The waterphone produces an ethereal sound, like an unearthly harp. Invented in the late 1960s by Richard Waters, it is also known as an ocean harp. The custom-made instruments have garnered an enthusiastic following of film and TV composers, as well as a couple of pop stars (Tom Waits and Miles Davis are listed on the waterphone company website).
Described as an “inharmonic acoustic percussion instrument,” it is built of bronze rods of different lengths and diameters, positioned around the rim of a stainless steel resonator pan with a cylindrical neck. The resonator may contain a small amount of water giving the waterphone a vibrant resonance when played with a box.
“It’s one of my favorite instruments in the world,” said composer David Cieri, who used it on the Ken Burns documentary The Vietnam War. “Richard Waters was a motorcycle mechanic, and he noticed one day that when he moved his motorcycle around with an almost empty tank of gas, it produced a very unusual sound.” Waters, who died in 2013, cited as influence the Tibetan drum and Kalimba (or African thumb piano).
Waterphones have also been used on film and TV sound tracks including Poltergeist, Star Trek, Bugsy, Young Guns, The Invasion of the Body Snatchers, Truman, The Matrix, The Shadow Conspiracy and Crouching Tiger, Hidden Dragon in addition to TV shows 24, The Mentalist, and many others.

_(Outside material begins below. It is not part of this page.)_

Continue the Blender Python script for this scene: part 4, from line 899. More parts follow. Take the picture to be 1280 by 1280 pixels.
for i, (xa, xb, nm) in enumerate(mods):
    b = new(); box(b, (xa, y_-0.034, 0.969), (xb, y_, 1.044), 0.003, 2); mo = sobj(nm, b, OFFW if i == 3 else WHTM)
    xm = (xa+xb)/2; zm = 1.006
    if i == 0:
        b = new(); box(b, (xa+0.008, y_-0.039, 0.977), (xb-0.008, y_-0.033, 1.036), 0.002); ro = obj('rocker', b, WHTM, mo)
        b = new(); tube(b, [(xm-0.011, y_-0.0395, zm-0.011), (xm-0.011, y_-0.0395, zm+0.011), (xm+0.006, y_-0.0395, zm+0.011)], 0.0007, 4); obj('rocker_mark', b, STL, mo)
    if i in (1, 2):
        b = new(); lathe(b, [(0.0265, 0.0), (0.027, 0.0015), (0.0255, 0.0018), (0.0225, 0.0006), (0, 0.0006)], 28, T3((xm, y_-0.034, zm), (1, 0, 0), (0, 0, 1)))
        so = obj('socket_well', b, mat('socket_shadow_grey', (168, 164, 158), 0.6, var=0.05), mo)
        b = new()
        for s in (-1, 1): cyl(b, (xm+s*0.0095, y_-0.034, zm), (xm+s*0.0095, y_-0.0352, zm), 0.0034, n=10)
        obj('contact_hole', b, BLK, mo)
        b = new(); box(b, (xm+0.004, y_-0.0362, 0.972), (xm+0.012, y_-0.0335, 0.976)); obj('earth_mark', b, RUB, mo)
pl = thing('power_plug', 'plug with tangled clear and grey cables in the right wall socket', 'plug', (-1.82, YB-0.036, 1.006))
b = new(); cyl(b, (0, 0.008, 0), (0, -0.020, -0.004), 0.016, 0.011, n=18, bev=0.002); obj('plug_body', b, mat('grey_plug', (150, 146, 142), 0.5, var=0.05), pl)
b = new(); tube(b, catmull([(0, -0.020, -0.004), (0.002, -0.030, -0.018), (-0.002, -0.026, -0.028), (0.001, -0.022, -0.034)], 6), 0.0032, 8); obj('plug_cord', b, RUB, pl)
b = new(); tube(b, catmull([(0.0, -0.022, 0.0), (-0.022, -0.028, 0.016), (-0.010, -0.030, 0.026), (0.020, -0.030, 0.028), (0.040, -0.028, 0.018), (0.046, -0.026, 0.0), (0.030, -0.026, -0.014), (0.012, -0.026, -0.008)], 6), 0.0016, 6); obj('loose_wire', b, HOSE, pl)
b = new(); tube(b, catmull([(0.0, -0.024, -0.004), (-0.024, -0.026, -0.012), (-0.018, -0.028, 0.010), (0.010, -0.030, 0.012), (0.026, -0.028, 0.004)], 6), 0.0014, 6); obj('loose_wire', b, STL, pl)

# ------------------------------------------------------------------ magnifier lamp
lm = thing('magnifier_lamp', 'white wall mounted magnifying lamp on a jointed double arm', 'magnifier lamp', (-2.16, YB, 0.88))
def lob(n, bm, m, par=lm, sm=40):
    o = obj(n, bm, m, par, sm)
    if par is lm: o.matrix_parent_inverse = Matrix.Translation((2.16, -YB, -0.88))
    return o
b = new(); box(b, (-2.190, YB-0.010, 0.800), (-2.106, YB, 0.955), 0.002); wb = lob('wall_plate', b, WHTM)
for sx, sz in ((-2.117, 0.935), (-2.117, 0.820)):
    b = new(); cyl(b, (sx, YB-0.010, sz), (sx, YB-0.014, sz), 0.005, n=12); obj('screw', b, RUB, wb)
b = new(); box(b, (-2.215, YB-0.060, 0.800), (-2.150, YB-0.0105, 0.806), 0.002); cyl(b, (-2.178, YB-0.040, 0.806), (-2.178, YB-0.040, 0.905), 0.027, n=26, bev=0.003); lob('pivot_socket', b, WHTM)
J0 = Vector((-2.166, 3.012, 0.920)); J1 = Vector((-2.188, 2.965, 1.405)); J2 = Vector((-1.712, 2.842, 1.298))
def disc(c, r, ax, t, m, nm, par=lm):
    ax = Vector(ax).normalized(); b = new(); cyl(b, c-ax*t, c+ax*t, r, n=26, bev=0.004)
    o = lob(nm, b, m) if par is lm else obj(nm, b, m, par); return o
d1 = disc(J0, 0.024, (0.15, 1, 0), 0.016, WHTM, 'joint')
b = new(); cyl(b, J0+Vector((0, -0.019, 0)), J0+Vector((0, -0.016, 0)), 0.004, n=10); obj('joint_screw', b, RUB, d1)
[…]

Documenting the creation of his device, Waters wrote about how he began by soldering pipes into soda cans. “I took one of these to my friend, Lee Charlton, a jazz drummer and in his studio we put a small amount of water into the resonator of one of these and applied a well rosined bow to the rods on this device. This was the first Waterphone which Lee still has in Sant Rosa, California. I immediately began working on the patent process which turned out to be a long and expensive road.”
Waters grew up on the Mississippi Gulf Coast. He graduated from the University of Southern Mississippi in 196, and in 1965, received his MFA from the California College of the Arts. Since his passing the custodianship of creating the instruments has been handed off to one of his colleagues, Brooks Hubbert.